Have you ever tried starting a car on a bitterly cold day?  There’s nothing really wrong with the engine; it just needs to warm up a bit and get all the cylinders firing. Sometimes this happens to our creative ability and when it does, the best thing to do is take your brain out for a spin and let your subconscious do the driving.

One of the easiest and quickest techniques to jump-start a cold brain is word association. Word association is a fun creativity booster. To play, you simply choose a word and then make a list of other words that pop into your mind.

Let me demonstrate. I have a book here in front of me and I’ll use it to generate a random word. I usually close my eyes, open the book to a random page, put my finger somewhere on the page, and then open my eyes. The word above my finger is the word I’ll use to start my list.

Okay, the word my finger landed on is “decided.” Next, I write down this word and then make a list of 10 words that pop into my head as I think about the word “decided.” Here’s my list:

decided-question-answer-trip-battery-knowledge-stuff-closet-space-shoes-walk

Some people think the act of creating this list is all there is to it, but this is not the real value. The real value is in analyzing the list and making new connections. This is what the brain does best, so now I’m going to rev up my engine by using my brain to analyze the material my subconscious generated.
 
During this analysis stage, I might notice an unusual connection, so I ask myself where it may have originated. This happened for me when I looked at “answer-trip.” Where the heck did that come from? For me, it likely has to do with how I view learning, or finding answers. I often associate the search for answers as taking a trip.
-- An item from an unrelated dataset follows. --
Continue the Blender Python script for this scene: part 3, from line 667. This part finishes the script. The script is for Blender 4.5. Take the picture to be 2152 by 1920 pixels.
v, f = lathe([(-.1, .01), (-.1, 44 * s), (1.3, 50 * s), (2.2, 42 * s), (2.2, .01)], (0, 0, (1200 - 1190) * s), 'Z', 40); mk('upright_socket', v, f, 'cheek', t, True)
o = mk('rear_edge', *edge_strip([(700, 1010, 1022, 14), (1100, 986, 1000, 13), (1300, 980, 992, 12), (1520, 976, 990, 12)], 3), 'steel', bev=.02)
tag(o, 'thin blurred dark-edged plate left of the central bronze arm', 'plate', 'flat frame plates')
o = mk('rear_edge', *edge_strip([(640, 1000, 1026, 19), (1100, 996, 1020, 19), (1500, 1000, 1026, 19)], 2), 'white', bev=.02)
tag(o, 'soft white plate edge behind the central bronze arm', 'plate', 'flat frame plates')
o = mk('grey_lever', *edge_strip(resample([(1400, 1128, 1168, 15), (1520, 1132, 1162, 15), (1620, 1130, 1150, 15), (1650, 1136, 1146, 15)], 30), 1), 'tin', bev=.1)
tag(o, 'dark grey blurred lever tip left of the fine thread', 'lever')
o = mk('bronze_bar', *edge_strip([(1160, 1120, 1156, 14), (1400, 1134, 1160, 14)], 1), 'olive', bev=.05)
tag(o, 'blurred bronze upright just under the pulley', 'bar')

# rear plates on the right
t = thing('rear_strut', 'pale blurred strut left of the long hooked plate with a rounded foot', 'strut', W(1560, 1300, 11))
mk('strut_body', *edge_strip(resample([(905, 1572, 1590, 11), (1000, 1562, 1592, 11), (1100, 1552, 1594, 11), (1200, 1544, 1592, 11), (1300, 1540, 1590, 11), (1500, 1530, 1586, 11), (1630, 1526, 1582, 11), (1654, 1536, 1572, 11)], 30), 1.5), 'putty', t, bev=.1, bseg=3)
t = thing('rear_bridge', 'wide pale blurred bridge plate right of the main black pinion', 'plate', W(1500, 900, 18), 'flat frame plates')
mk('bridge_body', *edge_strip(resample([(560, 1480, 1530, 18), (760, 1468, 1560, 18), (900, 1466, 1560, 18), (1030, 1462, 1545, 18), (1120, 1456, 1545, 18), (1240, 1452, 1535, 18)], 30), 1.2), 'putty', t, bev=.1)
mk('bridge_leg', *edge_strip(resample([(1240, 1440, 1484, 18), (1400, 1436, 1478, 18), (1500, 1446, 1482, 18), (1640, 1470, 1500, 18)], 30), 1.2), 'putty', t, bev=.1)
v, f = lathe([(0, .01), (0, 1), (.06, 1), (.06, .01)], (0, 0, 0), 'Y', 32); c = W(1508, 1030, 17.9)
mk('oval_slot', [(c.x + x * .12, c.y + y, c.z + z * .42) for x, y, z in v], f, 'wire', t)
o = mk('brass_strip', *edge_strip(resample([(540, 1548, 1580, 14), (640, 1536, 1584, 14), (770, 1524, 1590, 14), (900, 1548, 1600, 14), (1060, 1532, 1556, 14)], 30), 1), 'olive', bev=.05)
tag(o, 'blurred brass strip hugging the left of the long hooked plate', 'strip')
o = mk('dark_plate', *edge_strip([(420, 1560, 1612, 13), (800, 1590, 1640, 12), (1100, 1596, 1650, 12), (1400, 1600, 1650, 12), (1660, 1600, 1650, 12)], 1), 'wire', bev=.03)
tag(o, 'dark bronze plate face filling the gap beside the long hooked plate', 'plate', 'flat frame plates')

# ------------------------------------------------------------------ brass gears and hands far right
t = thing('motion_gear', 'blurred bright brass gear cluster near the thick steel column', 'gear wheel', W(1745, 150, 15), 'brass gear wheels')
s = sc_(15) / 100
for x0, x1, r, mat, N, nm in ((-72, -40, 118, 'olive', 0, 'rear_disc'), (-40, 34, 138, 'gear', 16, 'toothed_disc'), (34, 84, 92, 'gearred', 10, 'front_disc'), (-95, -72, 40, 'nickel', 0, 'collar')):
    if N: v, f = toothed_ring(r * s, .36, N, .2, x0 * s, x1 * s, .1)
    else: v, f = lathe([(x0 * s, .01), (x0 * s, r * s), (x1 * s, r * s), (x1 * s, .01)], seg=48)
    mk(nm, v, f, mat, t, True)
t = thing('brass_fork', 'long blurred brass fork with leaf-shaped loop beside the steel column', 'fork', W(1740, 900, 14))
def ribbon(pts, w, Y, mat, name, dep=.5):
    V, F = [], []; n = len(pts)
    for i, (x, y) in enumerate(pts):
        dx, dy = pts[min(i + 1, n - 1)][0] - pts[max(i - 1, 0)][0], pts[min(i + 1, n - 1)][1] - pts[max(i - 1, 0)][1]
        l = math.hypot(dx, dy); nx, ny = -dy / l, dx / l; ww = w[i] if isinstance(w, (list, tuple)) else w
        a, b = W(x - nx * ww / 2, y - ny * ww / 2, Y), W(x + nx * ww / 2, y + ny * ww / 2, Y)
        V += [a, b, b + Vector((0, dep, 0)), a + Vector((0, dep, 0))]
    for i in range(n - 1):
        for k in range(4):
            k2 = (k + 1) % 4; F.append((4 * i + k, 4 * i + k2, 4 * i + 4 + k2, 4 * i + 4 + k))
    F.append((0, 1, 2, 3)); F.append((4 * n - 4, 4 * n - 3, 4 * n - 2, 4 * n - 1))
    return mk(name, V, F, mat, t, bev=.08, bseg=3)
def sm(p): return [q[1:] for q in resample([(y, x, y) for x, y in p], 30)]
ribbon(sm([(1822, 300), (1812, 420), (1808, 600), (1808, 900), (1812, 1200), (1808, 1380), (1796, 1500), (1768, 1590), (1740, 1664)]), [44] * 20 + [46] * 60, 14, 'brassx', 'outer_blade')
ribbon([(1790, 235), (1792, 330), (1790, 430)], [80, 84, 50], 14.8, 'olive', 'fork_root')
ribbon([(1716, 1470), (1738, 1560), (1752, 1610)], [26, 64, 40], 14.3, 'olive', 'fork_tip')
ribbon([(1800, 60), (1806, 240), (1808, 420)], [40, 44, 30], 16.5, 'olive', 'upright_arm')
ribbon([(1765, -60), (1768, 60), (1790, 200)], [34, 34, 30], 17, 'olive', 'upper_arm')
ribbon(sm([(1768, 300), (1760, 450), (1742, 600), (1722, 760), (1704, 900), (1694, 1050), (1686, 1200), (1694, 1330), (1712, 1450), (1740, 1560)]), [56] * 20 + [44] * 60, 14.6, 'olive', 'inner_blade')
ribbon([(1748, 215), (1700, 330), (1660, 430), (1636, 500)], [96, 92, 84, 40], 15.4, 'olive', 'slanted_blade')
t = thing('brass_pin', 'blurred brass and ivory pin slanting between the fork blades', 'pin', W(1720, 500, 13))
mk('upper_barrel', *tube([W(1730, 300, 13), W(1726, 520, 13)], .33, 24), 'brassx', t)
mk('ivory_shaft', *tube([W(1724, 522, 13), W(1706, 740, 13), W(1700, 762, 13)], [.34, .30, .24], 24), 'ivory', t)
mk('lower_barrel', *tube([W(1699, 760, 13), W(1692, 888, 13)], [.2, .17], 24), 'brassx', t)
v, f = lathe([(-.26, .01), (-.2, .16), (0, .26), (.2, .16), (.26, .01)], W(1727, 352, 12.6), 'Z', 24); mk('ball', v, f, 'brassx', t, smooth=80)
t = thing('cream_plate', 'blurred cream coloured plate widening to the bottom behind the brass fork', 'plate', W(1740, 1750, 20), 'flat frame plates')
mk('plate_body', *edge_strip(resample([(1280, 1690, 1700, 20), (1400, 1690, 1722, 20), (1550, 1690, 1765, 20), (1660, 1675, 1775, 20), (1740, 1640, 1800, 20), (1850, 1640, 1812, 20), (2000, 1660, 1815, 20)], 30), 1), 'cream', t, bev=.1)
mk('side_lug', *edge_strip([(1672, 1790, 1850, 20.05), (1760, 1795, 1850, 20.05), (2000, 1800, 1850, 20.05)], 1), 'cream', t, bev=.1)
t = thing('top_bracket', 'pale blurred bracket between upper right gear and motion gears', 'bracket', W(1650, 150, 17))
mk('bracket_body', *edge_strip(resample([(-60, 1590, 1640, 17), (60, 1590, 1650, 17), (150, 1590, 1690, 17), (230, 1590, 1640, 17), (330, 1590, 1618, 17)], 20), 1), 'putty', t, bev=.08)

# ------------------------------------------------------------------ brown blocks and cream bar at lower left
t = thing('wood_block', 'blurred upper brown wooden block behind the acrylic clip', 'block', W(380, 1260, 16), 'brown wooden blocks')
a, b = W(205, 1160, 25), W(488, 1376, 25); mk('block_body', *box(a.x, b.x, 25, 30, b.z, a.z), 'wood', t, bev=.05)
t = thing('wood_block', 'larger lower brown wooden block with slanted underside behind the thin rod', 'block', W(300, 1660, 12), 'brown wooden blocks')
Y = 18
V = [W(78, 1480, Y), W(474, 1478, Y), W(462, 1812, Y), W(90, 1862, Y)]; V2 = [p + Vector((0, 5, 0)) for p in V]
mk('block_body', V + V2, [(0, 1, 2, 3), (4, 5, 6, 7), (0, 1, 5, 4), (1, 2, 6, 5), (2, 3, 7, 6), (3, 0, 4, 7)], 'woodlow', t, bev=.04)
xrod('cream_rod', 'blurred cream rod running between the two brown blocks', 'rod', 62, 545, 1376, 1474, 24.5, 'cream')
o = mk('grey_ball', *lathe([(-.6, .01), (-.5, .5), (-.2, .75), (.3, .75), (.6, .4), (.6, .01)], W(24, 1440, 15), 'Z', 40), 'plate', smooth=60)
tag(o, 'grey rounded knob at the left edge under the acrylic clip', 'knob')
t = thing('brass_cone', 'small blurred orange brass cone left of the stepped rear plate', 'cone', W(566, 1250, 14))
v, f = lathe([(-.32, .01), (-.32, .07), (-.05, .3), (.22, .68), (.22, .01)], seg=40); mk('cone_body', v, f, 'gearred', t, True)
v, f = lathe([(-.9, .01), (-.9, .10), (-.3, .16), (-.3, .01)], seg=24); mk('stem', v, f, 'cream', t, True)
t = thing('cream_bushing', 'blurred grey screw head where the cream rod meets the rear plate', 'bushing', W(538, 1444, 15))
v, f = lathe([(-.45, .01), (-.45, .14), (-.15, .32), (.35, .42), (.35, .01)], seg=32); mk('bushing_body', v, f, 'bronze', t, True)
Or I might see a brand new association which sparks more neuron action, and suddenly I have another connection. For example, when I looked at my list and saw “stuff-closet-space,” I thought of George Carlin’s famous comedy routine on “stuff.” That, in turn, can take me down a whole new road of brain analyzing adventure. (In this case, it’s even better because Carlin was a master at creating interesting associations based on his observation of the world around him.)

Another example is that a word association might help create a useful analogy. Can you look at my list and see where I may have made the connection to the basic analogy I’m using throughout this post?
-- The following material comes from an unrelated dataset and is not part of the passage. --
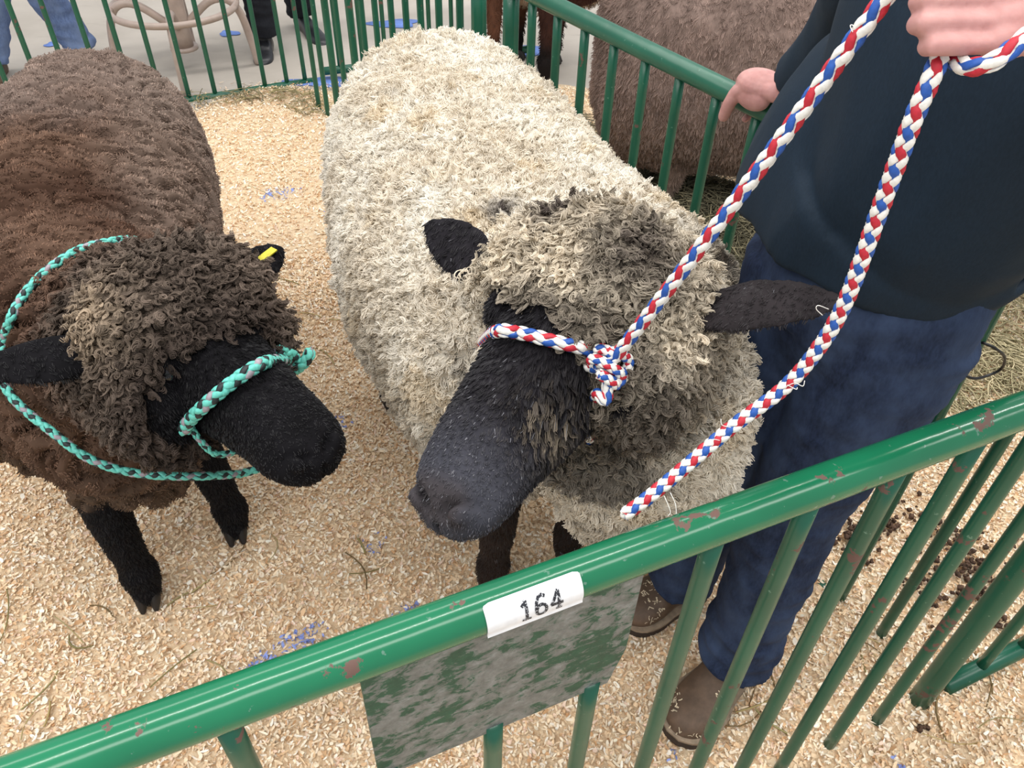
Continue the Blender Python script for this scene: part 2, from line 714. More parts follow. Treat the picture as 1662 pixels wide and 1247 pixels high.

Of course, I could go on and on about my list, but it’s your turn now. Create your own word association list and analyze your connections. If you want, feel free to post your list of 10 words in the comments section and share an insight you gained from analyzing your list. This will give everyone even more evidence to see how useful this technique can be.

Have fun with this and before you know it, you’ll be a smooth-running, fine-tuned creativity machine.